### WORK TO BE COMPLETED
Reproduce each line of the material exactly, minus any picture.

** start DATA ROWS **

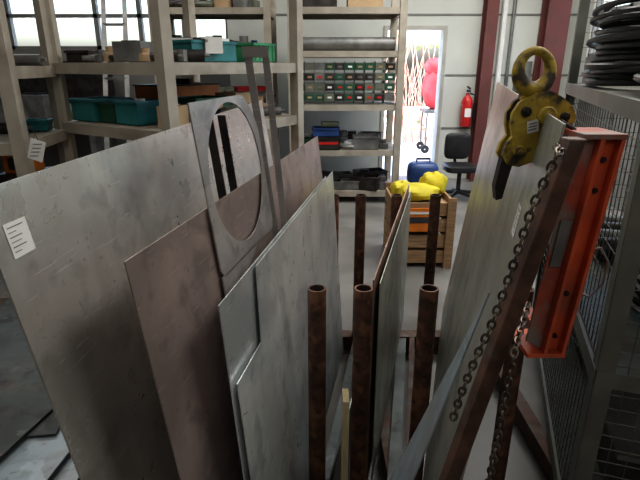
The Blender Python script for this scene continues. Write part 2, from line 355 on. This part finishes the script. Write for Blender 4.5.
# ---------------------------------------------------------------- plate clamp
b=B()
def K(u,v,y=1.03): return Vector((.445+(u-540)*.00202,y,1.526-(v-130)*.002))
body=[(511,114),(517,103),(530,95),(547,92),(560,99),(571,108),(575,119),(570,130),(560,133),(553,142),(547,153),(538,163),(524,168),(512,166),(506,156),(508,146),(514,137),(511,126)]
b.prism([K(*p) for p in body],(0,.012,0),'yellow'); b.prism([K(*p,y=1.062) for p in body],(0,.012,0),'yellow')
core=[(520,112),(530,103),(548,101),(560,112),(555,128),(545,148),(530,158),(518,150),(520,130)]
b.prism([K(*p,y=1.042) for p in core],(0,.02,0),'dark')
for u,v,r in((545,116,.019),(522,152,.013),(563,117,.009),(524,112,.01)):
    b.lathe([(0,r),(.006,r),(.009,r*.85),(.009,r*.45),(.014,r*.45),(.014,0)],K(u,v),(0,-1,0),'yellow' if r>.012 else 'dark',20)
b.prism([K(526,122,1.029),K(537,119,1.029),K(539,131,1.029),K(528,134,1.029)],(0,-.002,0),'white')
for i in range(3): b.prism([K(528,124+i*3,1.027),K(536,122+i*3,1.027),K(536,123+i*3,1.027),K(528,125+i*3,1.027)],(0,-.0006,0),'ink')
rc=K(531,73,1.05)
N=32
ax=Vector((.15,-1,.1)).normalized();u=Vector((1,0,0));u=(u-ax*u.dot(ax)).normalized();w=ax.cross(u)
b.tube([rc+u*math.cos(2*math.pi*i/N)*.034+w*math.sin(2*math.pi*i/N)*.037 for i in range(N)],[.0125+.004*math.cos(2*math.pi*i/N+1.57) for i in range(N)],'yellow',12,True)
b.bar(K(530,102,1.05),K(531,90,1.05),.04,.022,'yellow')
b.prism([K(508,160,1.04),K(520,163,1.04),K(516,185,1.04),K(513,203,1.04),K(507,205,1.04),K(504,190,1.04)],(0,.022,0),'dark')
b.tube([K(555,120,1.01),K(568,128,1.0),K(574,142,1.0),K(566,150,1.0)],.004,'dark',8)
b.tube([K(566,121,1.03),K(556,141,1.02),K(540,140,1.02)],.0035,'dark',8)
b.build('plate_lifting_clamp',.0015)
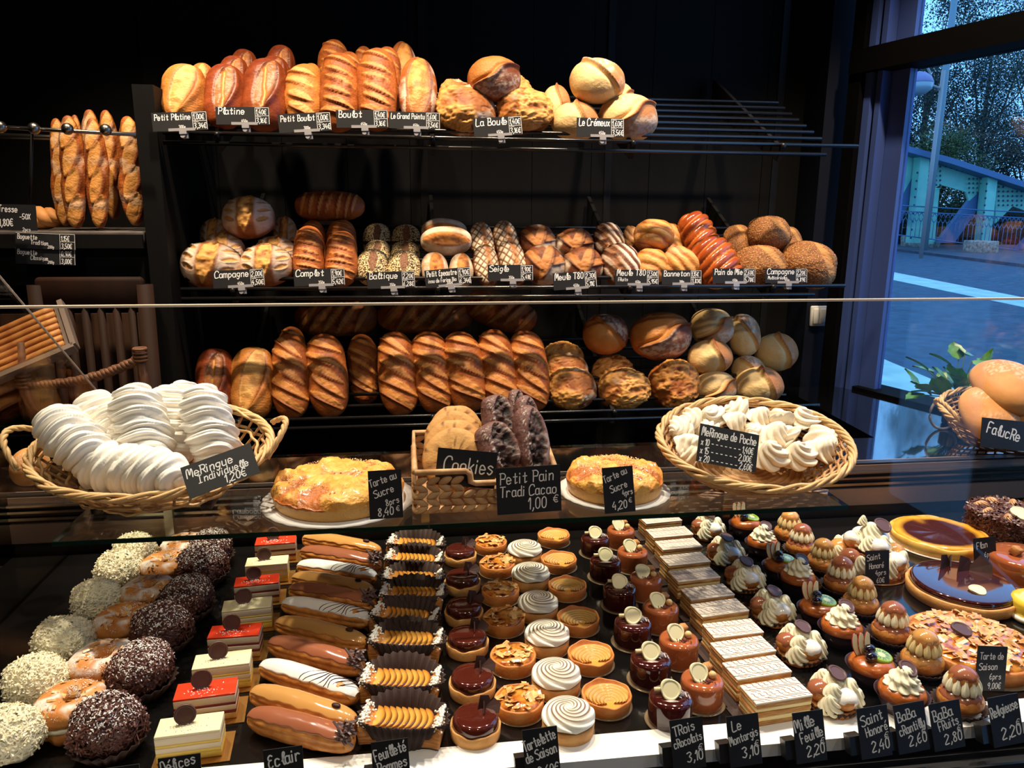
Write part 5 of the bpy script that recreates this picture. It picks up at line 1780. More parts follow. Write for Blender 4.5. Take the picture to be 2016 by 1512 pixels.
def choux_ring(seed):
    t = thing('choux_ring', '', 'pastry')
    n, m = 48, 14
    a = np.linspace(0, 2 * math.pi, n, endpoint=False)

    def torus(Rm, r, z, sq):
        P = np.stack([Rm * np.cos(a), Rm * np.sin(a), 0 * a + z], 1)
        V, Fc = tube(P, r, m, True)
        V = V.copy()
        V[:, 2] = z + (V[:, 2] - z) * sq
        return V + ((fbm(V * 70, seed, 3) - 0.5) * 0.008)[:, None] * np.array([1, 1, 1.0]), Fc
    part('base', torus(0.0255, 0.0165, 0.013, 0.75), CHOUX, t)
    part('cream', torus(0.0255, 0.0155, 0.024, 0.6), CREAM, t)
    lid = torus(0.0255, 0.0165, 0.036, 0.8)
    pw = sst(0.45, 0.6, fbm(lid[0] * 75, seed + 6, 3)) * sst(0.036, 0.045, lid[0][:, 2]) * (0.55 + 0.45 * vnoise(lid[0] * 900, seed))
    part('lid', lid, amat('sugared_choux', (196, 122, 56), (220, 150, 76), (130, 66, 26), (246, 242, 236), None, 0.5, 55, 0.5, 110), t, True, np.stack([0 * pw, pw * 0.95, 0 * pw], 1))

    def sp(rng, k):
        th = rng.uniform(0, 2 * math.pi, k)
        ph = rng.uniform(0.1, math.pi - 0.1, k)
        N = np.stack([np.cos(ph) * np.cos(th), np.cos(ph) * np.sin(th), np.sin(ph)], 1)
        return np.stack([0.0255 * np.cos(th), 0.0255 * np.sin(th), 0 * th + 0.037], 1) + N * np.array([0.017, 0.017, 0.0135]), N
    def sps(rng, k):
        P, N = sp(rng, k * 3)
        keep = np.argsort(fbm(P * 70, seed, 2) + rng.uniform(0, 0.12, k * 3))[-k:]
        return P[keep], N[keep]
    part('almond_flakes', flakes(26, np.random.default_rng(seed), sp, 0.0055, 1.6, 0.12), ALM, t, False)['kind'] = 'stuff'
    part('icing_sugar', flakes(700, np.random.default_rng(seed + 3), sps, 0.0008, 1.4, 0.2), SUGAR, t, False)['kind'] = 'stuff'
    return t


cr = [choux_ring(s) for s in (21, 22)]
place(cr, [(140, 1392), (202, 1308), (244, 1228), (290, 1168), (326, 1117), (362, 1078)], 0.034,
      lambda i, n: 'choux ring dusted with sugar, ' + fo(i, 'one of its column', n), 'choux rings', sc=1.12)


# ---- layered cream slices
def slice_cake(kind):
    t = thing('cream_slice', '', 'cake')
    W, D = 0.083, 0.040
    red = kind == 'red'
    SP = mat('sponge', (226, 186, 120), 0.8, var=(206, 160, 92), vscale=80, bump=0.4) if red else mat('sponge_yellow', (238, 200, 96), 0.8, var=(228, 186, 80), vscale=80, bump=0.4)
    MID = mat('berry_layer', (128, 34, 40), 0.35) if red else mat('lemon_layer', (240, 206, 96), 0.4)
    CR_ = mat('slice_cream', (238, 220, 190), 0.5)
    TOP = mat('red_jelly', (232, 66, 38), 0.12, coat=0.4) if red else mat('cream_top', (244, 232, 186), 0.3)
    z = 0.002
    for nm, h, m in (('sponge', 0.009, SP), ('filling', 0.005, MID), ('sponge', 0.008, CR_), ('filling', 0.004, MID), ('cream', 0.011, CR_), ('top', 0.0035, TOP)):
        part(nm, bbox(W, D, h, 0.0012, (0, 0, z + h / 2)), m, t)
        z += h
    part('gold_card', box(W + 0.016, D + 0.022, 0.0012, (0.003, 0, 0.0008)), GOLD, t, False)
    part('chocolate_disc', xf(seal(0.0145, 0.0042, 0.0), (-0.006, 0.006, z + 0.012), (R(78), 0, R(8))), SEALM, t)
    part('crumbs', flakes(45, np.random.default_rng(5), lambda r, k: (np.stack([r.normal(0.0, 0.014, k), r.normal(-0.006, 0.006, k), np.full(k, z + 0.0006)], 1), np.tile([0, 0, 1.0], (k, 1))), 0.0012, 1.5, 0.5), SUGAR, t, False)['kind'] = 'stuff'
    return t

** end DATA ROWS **

### RESULT OF THE TASK
The Blender Python script for this scene continues. Write part 2, from line 355 on. This part finishes the script. Write for Blender 4.5.
# ---------------------------------------------------------------- plate clamp
b=B()
def K(u,v,y=1.03): return Vector((.445+(u-540)*.00202,y,1.526-(v-130)*.002))
body=[(511,114),(517,103),(530,95),(547,92),(560,99),(571,108),(575,119),(570,130),(560,133),(553,142),(547,153),(538,163),(524,168),(512,166),(506,156),(508,146),(514,137),(511,126)]
b.prism([K(*p) for p in body],(0,.012,0),'yellow'); b.prism([K(*p,y=1.062) for p in body],(0,.012,0),'yellow')
core=[(520,112),(530,103),(548,101),(560,112),(555,128),(545,148),(530,158),(518,150),(520,130)]
b.prism([K(*p,y=1.042) for p in core],(0,.02,0),'dark')
for u,v,r in((545,116,.019),(522,152,.013),(563,117,.009),(524,112,.01)):
    b.lathe([(0,r),(.006,r),(.009,r*.85),(.009,r*.45),(.014,r*.45),(.014,0)],K(u,v),(0,-1,0),'yellow' if r>.012 else 'dark',20)
b.prism([K(526,122,1.029),K(537,119,1.029),K(539,131,1.029),K(528,134,1.029)],(0,-.002,0),'white')
for i in range(3): b.prism([K(528,124+i*3,1.027),K(536,122+i*3,1.027),K(536,123+i*3,1.027),K(528,125+i*3,1.027)],(0,-.0006,0),'ink')
rc=K(531,73,1.05)
N=32
ax=Vector((.15,-1,.1)).normalized();u=Vector((1,0,0));u=(u-ax*u.dot(ax)).normalized();w=ax.cross(u)
b.tube([rc+u*math.cos(2*math.pi*i/N)*.034+w*math.sin(2*math.pi*i/N)*.037 for i in range(N)],[.0125+.004*math.cos(2*math.pi*i/N+1.57) for i in range(N)],'yellow',12,True)
b.bar(K(530,102,1.05),K(531,90,1.05),.04,.022,'yellow')
b.prism([K(508,160,1.04),K(520,163,1.04),K(516,185,1.04),K(513,203,1.04),K(507,205,1.04),K(504,190,1.04)],(0,.022,0),'dark')
b.tube([K(555,120,1.01),K(568,128,1.0),K(574,142,1.0),K(566,150,1.0)],.004,'dark',8)
b.tube([K(566,121,1.03),K(556,141,1.02),K(540,140,1.02)],.0035,'dark',8)
b.build('plate_lifting_clamp',.0015)
Write part 5 of the bpy script that recreates this picture. It picks up at line 1780. More parts follow. Write for Blender 4.5. Take the picture to be 2016 by 1512 pixels.
def choux_ring(seed):
    t = thing('choux_ring', '', 'pastry')
    n, m = 48, 14
    a = np.linspace(0, 2 * math.pi, n, endpoint=False)

    def torus(Rm, r, z, sq):
        P = np.stack([Rm * np.cos(a), Rm * np.sin(a), 0 * a + z], 1)
        V, Fc = tube(P, r, m, True)
        V = V.copy()
        V[:, 2] = z + (V[:, 2] - z) * sq
        return V + ((fbm(V * 70, seed, 3) - 0.5) * 0.008)[:, None] * np.array([1, 1, 1.0]), Fc
    part('base', torus(0.0255, 0.0165, 0.013, 0.75), CHOUX, t)
    part('cream', torus(0.0255, 0.0155, 0.024, 0.6), CREAM, t)
    lid = torus(0.0255, 0.0165, 0.036, 0.8)
    pw = sst(0.45, 0.6, fbm(lid[0] * 75, seed + 6, 3)) * sst(0.036, 0.045, lid[0][:, 2]) * (0.55 + 0.45 * vnoise(lid[0] * 900, seed))
    part('lid', lid, amat('sugared_choux', (196, 122, 56), (220, 150, 76), (130, 66, 26), (246, 242, 236), None, 0.5, 55, 0.5, 110), t, True, np.stack([0 * pw, pw * 0.95, 0 * pw], 1))

    def sp(rng, k):
        th = rng.uniform(0, 2 * math.pi, k)
        ph = rng.uniform(0.1, math.pi - 0.1, k)
        N = np.stack([np.cos(ph) * np.cos(th), np.cos(ph) * np.sin(th), np.sin(ph)], 1)
        return np.stack([0.0255 * np.cos(th), 0.0255 * np.sin(th), 0 * th + 0.037], 1) + N * np.array([0.017, 0.017, 0.0135]), N
    def sps(rng, k):
        P, N = sp(rng, k * 3)
        keep = np.argsort(fbm(P * 70, seed, 2) + rng.uniform(0, 0.12, k * 3))[-k:]
        return P[keep], N[keep]
    part('almond_flakes', flakes(26, np.random.default_rng(seed), sp, 0.0055, 1.6, 0.12), ALM, t, False)['kind'] = 'stuff'
    part('icing_sugar', flakes(700, np.random.default_rng(seed + 3), sps, 0.0008, 1.4, 0.2), SUGAR, t, False)['kind'] = 'stuff'
    return t


cr = [choux_ring(s) for s in (21, 22)]
place(cr, [(140, 1392), (202, 1308), (244, 1228), (290, 1168), (326, 1117), (362, 1078)], 0.034,
      lambda i, n: 'choux ring dusted with sugar, ' + fo(i, 'one of its column', n), 'choux rings', sc=1.12)


# ---- layered cream slices
def slice_cake(kind):
    t = thing('cream_slice', '', 'cake')
    W, D = 0.083, 0.040
    red = kind == 'red'
    SP = mat('sponge', (226, 186, 120), 0.8, var=(206, 160, 92), vscale=80, bump=0.4) if red else mat('sponge_yellow', (238, 200, 96), 0.8, var=(228, 186, 80), vscale=80, bump=0.4)
    MID = mat('berry_layer', (128, 34, 40), 0.35) if red else mat('lemon_layer', (240, 206, 96), 0.4)
    CR_ = mat('slice_cream', (238, 220, 190), 0.5)
    TOP = mat('red_jelly', (232, 66, 38), 0.12, coat=0.4) if red else mat('cream_top', (244, 232, 186), 0.3)
    z = 0.002
    for nm, h, m in (('sponge', 0.009, SP), ('filling', 0.005, MID), ('sponge', 0.008, CR_), ('filling', 0.004, MID), ('cream', 0.011, CR_), ('top', 0.0035, TOP)):
        part(nm, bbox(W, D, h, 0.0012, (0, 0, z + h / 2)), m, t)
        z += h
    part('gold_card', box(W + 0.016, D + 0.022, 0.0012, (0.003, 0, 0.0008)), GOLD, t, False)
    part('chocolate_disc', xf(seal(0.0145, 0.0042, 0.0), (-0.006, 0.006, z + 0.012), (R(78), 0, R(8))), SEALM, t)
    part('crumbs', flakes(45, np.random.default_rng(5), lambda r, k: (np.stack([r.normal(0.0, 0.014, k), r.normal(-0.006, 0.006, k), np.full(k, z + 0.0006)], 1), np.tile([0, 0, 1.0], (k, 1))), 0.0012, 1.5, 0.5), SUGAR, t, False)['kind'] = 'stuff'
    return t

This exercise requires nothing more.